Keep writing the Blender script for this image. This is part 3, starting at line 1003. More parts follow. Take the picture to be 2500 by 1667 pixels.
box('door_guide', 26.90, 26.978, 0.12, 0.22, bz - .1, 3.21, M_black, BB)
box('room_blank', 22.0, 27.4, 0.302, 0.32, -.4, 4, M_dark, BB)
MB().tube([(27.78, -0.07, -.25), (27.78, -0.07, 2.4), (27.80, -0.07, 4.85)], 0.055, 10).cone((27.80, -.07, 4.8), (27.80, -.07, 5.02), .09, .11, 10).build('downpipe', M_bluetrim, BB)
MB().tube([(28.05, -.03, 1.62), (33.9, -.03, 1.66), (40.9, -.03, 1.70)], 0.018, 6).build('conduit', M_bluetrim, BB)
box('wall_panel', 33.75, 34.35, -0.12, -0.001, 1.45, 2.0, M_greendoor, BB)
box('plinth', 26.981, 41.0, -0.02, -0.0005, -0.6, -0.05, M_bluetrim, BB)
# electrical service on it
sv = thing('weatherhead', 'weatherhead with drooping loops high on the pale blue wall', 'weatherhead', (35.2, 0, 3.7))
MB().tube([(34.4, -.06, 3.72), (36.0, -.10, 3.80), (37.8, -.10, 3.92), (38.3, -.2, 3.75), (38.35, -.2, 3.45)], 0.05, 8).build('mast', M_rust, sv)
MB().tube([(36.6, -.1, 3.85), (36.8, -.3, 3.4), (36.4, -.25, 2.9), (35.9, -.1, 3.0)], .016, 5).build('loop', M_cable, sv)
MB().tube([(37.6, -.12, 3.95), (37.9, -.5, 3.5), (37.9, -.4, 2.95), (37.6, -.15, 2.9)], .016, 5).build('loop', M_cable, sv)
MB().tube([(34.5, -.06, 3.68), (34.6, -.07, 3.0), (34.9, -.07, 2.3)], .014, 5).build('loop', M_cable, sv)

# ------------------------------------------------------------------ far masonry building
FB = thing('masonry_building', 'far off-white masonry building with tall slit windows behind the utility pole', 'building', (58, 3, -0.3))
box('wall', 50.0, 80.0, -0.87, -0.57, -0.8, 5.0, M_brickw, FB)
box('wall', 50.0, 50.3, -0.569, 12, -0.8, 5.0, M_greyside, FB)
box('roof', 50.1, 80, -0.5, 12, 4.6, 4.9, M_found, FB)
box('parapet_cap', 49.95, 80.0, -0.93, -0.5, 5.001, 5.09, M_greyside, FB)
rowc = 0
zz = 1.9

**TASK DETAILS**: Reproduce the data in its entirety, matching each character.

**ANSWER**:
Keep writing the Blender script for this image. This is part 3, starting at line 1003. More parts follow. Take the picture to be 2500 by 1667 pixels.
box('door_guide', 26.90, 26.978, 0.12, 0.22, bz - .1, 3.21, M_black, BB)
box('room_blank', 22.0, 27.4, 0.302, 0.32, -.4, 4, M_dark, BB)
MB().tube([(27.78, -0.07, -.25), (27.78, -0.07, 2.4), (27.80, -0.07, 4.85)], 0.055, 10).cone((27.80, -.07, 4.8), (27.80, -.07, 5.02), .09, .11, 10).build('downpipe', M_bluetrim, BB)
MB().tube([(28.05, -.03, 1.62), (33.9, -.03, 1.66), (40.9, -.03, 1.70)], 0.018, 6).build('conduit', M_bluetrim, BB)
box('wall_panel', 33.75, 34.35, -0.12, -0.001, 1.45, 2.0, M_greendoor, BB)
box('plinth', 26.981, 41.0, -0.02, -0.0005, -0.6, -0.05, M_bluetrim, BB)
# electrical service on it
sv = thing('weatherhead', 'weatherhead with drooping loops high on the pale blue wall', 'weatherhead', (35.2, 0, 3.7))
MB().tube([(34.4, -.06, 3.72), (36.0, -.10, 3.80), (37.8, -.10, 3.92), (38.3, -.2, 3.75), (38.35, -.2, 3.45)], 0.05, 8).build('mast', M_rust, sv)
MB().tube([(36.6, -.1, 3.85), (36.8, -.3, 3.4), (36.4, -.25, 2.9), (35.9, -.1, 3.0)], .016, 5).build('loop', M_cable, sv)
MB().tube([(37.6, -.12, 3.95), (37.9, -.5, 3.5), (37.9, -.4, 2.95), (37.6, -.15, 2.9)], .016, 5).build('loop', M_cable, sv)
MB().tube([(34.5, -.06, 3.68), (34.6, -.07, 3.0), (34.9, -.07, 2.3)], .014, 5).build('loop', M_cable, sv)

# ------------------------------------------------------------------ far masonry building
FB = thing('masonry_building', 'far off-white masonry building with tall slit windows behind the utility pole', 'building', (58, 3, -0.3))
box('wall', 50.0, 80.0, -0.87, -0.57, -0.8, 5.0, M_brickw, FB)
box('wall', 50.0, 50.3, -0.569, 12, -0.8, 5.0, M_greyside, FB)
box('roof', 50.1, 80, -0.5, 12, 4.6, 4.9, M_found, FB)
box('parapet_cap', 49.95, 80.0, -0.93, -0.5, 5.001, 5.09, M_greyside, FB)
rowc = 0
zz = 1.9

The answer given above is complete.